Here's the FY2009 Outlays (in $ millions):
MILITARY PERSONNEL
ACTIVE FORCES 108,555
RESERVE FORCES 20,019
TOTAL MILITARY PERSONNEL 128,574
OPERATION AND MAINTENANCE 212,733
PROCUREMENT 112,897
RESEARCH, DEV, TEST & EVAL 76,352
MILITARY CONSTRUCTION 14,113
FAMILY HOUSING 3,354
REVOLVING AND MGMT FUNDS 3,725
DEFENSE-WIDE CONTINGENCIES 200
DEDUCT FOR OFFSETTING RCPTS -1,561
TRUST FUNDS 296
ALLOWANCES 547
INTERFUND TRANSACTIONS -126
TOTAL DEPARTMENT OF DEFENSE 551,105
The two heavy hitters are personnel and O&M, at 44%.
Procurement is 21%. (I assume that is systems, not beans and bullets).
RDT&E is 14%.
Those three account for 79% of the budget.
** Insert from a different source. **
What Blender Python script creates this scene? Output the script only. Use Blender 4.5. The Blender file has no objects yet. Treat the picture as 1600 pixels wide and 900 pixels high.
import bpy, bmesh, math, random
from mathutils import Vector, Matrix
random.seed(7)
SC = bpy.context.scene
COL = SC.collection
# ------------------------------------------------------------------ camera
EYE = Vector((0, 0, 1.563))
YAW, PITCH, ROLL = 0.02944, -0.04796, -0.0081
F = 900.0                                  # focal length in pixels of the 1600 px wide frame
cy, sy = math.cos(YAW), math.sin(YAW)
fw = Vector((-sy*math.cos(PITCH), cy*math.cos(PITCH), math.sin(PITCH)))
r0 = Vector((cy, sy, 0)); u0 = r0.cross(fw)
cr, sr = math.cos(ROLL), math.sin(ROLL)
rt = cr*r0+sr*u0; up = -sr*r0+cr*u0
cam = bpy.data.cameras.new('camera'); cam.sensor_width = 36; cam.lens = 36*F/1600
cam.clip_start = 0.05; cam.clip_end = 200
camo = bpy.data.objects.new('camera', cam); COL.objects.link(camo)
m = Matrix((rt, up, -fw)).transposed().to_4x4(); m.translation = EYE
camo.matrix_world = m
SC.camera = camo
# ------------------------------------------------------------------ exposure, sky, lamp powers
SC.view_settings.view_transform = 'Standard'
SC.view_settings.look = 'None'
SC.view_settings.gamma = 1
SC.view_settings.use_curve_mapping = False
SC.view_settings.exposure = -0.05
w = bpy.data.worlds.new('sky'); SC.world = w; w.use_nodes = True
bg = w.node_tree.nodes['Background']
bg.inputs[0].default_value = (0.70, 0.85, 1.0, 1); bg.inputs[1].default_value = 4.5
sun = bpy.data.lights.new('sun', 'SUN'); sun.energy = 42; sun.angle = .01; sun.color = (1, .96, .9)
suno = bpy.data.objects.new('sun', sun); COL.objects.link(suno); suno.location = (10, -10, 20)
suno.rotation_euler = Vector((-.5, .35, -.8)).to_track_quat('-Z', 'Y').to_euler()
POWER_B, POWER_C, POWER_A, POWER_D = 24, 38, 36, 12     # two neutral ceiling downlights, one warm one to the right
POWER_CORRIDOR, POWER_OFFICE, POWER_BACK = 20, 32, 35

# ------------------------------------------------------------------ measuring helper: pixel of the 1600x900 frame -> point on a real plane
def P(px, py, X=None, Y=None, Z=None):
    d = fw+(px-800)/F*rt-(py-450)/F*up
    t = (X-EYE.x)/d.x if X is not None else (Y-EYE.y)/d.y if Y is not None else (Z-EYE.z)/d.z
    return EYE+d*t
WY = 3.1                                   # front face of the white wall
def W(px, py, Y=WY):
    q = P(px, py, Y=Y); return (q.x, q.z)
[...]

As the force grows, one of three things will happen:
- Personnel cost increases will be covered by cuts to O&M
- Personnel and O&M cost increases will be covered by increasing the budget
- Personnel and O&M cost increases will be covered by (.9999 probability) shifting funds from one of the other two.
I expect a combination of 1 and 3.
Which leaves less than $189B available for budget reductions. Maybe, big maybe, 10% of that can be trimmed, for any reason, without crippling national capability to design, develop and produce major weapon systems.
The consequences I foresee are:
- Training and readiness deteriorate.
- The ability to develop and produce new systems deteriorates, including recapitalizing existing systems.
- The level of military power available begins a steady decrease.
- US ability to project power deteriorates.
Your big question is: "...if the US's military capacity collapses under the weight of its financial profligacy, how do you thing that will change the wars she fights?"
I think the answer is that we will lose the ability to effectively fight any. Think in terms of 18th and 19th century Spain.